The Sneetches and Other Stories (1961)

The Sneetches are yellow creatures who live at the beach. Some Sneetches have a star on their belly, while others do not. The Sneetches with the stars are the cool ones that are part of the in-crowd, while the ones without stars are shunned. In the end of the book, the Sneetches realize the stars don’t make them superior, and they all become friends. This book is an allegorical tale about discrimination and accepting each other’s differences.

Did I Ever Tell You How Lucky You Are? (1973)

The lesson of the book is obvious — don’t feel sorry for yourself, you are better off than you think you are. In this Dr. Seuss story, an old man tells a young boy about other people’s misfortunes and the boy realizes that he’s actually lucky.

One Fish Two Fish Red Fish Blue Fish (1960)

Like Hop on Pop, this is a simple rhyming book for young children.
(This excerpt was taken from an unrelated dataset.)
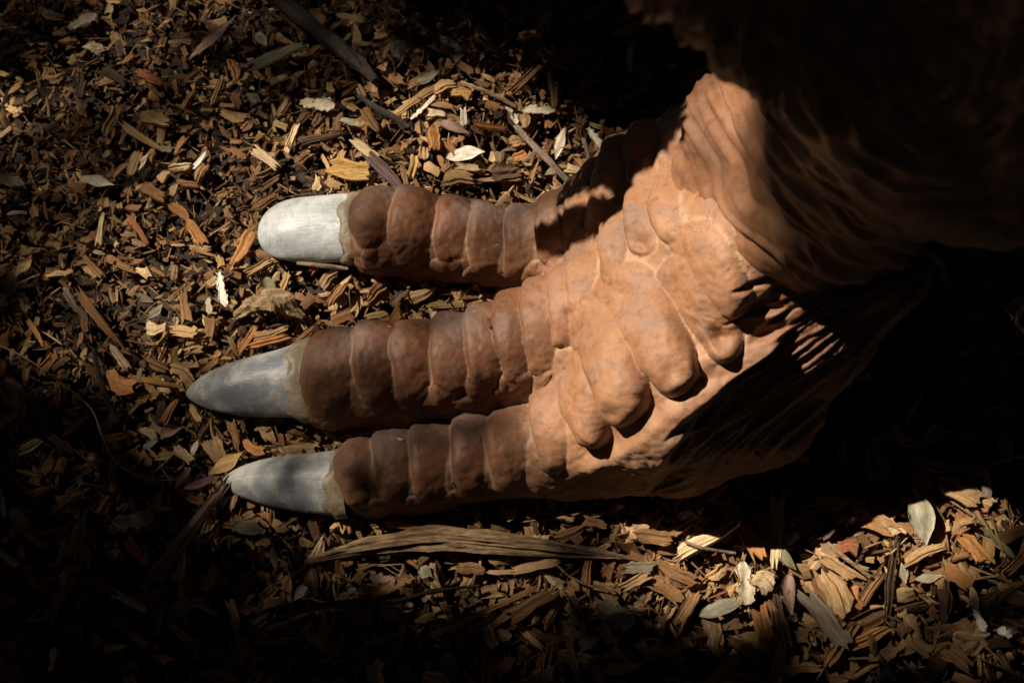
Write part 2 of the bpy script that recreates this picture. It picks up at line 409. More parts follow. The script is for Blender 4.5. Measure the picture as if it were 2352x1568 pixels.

It features a boy and girl along with all their fun friends and pets.

If I Ran the Zoo (1950)

This Dr. Seuss book features a child, Gerarld McGrew, who visits the zoo but doesn’t think that the animals are good enough. He says that if he ran the zoo, he’d let all the animals free and find new bizarre (imaginary) ones instead — such as Fizza-ma-Wizza-ma-Dill, “the world’s biggest bird from the island of Gwark, who eats only pine trees, and spits out the bark.”

The 500 Hats of Bartholomew Cubbins (1938)

This Dr. Seuss books is written in prose, rather than the rhyming metered verse that we have grown to love from the author. However, the different style doesn’t take away from this story of young Bartholomew Cubbins, his 500 hats and King Derwin.

How the Grinch Stole Christmas (1957)

It doesn’t have to be Christmas for your kids to enjoy this classic favorite. This Dr. Seuss book spawned the 1966 animated TV special of the same name, which is broadcast every year, as well as the 2000 feature film.